Dalle rampe di lancio per droni da attacco profondo nel Donetsk alle caserme costruite al posto di vecchi resort sul Mar Nero, Mosca ha già realizzato dunque il suo “porcospino d’acciaio” non solo su territorio straniero ma alle porte dell’Europa. A evidenziare la minaccia russa è il Kyiv Independent che riporta come, in particolare nel Donbass, le forze della Federazione stiano convertendo le infrastrutture civili in basi per ospitare i propri soldati, trasportare munizioni e lanciare velivoli senza pilota contro obiettivi nemici a una distanza ravvicinata.
Uno degli esempi del potenziamento militare nei territori occupati è l’aeroporto internazionale di Donetsk costruito in occasione del campionato europeo di calcio Uefa del 2012 e che, dopo aver registrato un transito di oltre un milione di passeggeri l’anno, è rimasto inutilizzato a partire dal 2014 per oltre un decennio. Dalla fine di luglio l’esercito russo ha riasfaltato la pista e costruito un nuovo hangar sulle fondamenta del vecchio terminal. Per Vadym Hluhsko, fondatore del progetto Osint ucraino Kiberboroshno, le nuove strutture aeroportuali permetterebbero il lancio sempre più massiccio di droni russi a lungo raggio. “Oltre a installazioni di lancio“, precisa Hlushko, “sono state realizzate anche posizioni di lancio false“.

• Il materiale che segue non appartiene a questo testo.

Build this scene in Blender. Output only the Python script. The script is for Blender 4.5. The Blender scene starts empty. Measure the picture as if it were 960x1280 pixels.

Gran parte del Donbass “è già oggi una base militare russa“, ribadisce Petro Andriushenko, consigliere del sindaco di Mariupol in tempo di guerra, che sottolinea che ciò che vediamo dei nuovi siti militari della Federazione “probabilmente è meno dell’1% di ciò che effettivamente c’è. In quasi ogni centro abitato c’è una qualche struttura per i soldati russi“. Anche in Crimea e lungo il mare di Azov, l’esercito dello zar ha riconvertito gli ex resort in caserme e testimonianze sul terreno confermano che dall’inizio dell’operazione militare speciale del 2022 si è registrata un’accelerazione della militarizzazione russa della penisola occupata nel 2014 dai russi. Le fonti consultate dal Kyiv Independent spiegano che la Crimea ha ormai due funzioni: servire da trampolino di lancio per operazioni offensive e da base per il rifornimento dei militari nell’Ucraina meridionale. Considerazioni che sembrano trovare poco spazio nelle trattative per la fine del conflitto.
Il sito di informazione ucraino avverte che, mentre il presidente Usa Donald Trump si fa promotore di un piano di pace che potrebbe comportare la rinuncia da parte di Kiev agli oblast di Donetsk e di Lugansk, tra gli ucraini serpeggia il timore che la Russia possa usare i territori occupati per
lanciare la prossima invasione. Un monito che viene ripreso e ampliato dagli esperti dell’Institute for the Study of War secondo i quali la minaccia delle basi avanzate russe si estende agli Stati membri della Nato.